At first, we thought about buying a new laptop for her to use, but we figured it was probably smarter to spend a little extra and buy a new one for me, and give her my very reliable and error-free one-year-old BenQ laptop, Bonacon.

So began the search.

I started by going to OA Computers in Belconnen. Notice how I don't have a hyperlink on their name? It's because they don't have a website. That should have been A Clue, but then I've always had excellent service from them. I popped in on my way to work, Kenneth Horne-like ("Hello, I'm Julian and this is my friend Sandy!") to find that:

  • Tim, the lovely and competent chap I usually deal with, was off sick;
  • Andrew, the grumpy and competent owner, was due "any minute now";
  • The two lads who were there were back-room geeks, and didn't know much about prices or availability;
  • The BenQ on display certainly looked good, but there were no specs available;
  • There were also no definite prices that the lads could find;
  • They couldn't tell me the price of an extended warranty;
  • Oh, and Andrew won't be in until 9:30;
  • But they'd get back to me that morning with prices.

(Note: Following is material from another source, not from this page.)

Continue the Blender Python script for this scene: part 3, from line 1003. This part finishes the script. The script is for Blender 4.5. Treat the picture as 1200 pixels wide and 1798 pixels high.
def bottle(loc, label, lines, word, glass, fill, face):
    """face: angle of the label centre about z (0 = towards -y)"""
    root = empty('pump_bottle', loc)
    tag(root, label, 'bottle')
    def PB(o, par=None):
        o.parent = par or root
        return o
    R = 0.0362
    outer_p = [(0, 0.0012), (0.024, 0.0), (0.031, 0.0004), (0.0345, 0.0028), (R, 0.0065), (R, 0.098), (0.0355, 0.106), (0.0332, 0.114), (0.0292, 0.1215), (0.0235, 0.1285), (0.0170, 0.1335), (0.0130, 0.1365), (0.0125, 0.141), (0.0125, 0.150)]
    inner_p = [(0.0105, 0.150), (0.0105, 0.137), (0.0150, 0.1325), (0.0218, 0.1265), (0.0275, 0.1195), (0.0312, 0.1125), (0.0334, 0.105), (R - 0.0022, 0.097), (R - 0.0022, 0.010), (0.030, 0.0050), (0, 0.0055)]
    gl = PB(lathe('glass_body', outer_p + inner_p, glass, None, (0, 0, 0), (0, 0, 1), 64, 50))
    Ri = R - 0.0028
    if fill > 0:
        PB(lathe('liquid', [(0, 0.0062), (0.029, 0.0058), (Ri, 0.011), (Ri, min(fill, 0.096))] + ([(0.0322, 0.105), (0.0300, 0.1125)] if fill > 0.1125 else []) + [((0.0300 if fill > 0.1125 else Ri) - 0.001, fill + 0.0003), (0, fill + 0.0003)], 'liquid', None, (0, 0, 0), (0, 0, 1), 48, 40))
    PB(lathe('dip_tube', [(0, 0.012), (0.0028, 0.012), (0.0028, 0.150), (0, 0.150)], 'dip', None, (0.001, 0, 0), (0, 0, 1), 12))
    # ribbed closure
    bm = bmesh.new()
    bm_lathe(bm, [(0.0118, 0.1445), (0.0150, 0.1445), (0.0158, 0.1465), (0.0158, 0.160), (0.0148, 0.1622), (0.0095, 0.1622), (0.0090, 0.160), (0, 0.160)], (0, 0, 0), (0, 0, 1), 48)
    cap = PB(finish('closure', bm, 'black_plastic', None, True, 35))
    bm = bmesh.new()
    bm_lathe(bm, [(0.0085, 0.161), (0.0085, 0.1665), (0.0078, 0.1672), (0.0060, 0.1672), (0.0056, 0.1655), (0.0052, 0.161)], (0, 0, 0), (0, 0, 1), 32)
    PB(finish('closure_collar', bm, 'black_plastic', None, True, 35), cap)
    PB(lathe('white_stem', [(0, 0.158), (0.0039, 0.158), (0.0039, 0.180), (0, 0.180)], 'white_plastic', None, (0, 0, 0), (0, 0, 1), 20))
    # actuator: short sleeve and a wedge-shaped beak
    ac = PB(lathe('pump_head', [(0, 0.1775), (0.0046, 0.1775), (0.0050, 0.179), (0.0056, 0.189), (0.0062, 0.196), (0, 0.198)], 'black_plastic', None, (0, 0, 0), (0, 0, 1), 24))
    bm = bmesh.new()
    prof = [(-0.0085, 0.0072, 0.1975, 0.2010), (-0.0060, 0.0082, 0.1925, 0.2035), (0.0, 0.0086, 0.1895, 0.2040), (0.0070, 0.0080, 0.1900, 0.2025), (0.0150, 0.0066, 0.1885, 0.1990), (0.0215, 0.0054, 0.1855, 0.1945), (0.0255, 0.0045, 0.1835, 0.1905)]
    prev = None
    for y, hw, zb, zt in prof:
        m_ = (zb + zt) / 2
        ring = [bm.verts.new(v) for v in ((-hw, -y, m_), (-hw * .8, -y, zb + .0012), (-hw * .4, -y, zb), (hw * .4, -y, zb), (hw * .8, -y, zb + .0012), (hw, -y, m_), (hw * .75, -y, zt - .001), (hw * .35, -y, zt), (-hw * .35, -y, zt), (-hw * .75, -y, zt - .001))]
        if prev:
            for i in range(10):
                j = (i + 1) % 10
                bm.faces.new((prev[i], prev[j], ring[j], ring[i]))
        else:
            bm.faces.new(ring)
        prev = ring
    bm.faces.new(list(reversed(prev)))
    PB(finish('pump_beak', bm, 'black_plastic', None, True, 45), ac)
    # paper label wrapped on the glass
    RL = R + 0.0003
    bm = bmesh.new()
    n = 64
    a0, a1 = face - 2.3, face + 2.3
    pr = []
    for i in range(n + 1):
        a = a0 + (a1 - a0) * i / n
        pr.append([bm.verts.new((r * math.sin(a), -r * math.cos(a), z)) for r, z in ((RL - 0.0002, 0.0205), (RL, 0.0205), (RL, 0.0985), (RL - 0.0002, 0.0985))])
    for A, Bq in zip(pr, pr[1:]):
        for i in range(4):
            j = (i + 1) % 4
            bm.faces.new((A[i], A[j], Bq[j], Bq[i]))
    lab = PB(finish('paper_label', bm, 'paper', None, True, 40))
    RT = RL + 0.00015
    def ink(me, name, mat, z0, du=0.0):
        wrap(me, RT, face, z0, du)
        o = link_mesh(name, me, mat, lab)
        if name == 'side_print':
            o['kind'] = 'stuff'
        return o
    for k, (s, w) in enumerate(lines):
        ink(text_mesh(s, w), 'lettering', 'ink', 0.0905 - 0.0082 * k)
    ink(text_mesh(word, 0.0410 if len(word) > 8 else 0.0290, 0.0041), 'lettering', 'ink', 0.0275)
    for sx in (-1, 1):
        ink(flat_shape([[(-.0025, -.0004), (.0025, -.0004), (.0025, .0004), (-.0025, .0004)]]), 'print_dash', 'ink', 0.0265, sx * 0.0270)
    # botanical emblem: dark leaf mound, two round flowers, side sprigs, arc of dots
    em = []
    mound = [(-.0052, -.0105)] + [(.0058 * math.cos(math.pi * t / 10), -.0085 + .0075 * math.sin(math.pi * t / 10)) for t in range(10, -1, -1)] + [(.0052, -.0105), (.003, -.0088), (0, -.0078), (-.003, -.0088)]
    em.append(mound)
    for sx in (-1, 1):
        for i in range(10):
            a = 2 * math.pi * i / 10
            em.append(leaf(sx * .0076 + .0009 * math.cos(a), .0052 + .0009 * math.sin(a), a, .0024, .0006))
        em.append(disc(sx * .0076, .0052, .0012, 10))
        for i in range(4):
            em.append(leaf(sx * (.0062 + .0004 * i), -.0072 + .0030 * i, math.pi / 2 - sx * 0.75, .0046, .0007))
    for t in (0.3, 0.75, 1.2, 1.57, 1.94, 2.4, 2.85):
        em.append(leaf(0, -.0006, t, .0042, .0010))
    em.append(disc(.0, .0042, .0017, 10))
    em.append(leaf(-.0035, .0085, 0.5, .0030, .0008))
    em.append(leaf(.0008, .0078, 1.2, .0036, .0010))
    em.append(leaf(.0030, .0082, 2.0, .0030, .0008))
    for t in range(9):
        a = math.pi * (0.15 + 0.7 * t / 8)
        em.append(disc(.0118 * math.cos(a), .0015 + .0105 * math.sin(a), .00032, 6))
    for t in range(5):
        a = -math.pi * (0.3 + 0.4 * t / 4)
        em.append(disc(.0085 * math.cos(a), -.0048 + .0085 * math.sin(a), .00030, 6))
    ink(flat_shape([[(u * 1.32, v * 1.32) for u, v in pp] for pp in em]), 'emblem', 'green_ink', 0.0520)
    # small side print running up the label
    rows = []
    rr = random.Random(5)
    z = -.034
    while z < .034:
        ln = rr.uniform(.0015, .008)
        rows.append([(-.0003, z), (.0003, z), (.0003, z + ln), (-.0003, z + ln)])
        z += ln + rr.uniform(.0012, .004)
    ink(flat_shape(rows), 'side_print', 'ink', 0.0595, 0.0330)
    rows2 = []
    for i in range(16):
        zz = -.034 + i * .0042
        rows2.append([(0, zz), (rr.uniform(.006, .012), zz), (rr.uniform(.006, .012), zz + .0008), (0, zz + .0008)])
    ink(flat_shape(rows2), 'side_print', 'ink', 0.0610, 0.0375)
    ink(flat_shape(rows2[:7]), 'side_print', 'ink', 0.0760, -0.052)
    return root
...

Dick Smith Electronics Powerhouse in Woden was able to sell me a lovely Toshiba Satellite (Intel Core Duo at 1.6GHz, 60Gb hard drive, 512Mb RAM, DVD±R/DVD-RAM drive, 4 USB ports, WiFi, Bluetooth, 1280x800 screen) for $992 drive away. For the $1500-odd I'd planned to spend, I got the extended warranty, an extra half-gig of RAM, a USB hub, a very pleasant Microsoft wireless keyboard & mouse, and $100-odd change.

The boys at OA still haven't called back.

I've been distracted with birthday dinners, Bowral movements and housecleaning, but I've mostly got things set up now. Its name is Manticore, in keeping with the house tradition of naming all computers after animals, real or imaginery. And tonight, purely because I could, I installed Ubuntu Linux 6.06 ("Dapper Drake") in a 12Gb partition. It's rather a tidy little OS nowadays - all the best stuff from Debian, with a nearly Microsoftian attention to detail. I won't be using it non-stop, but it's there if I want it, and I still have 48Gb left for my real work.

Now to install GNU Emacs and get Turbo Delphi bedded down, and see if I can compile and run Gratian. (I haven't forgotten, [info]syridian!)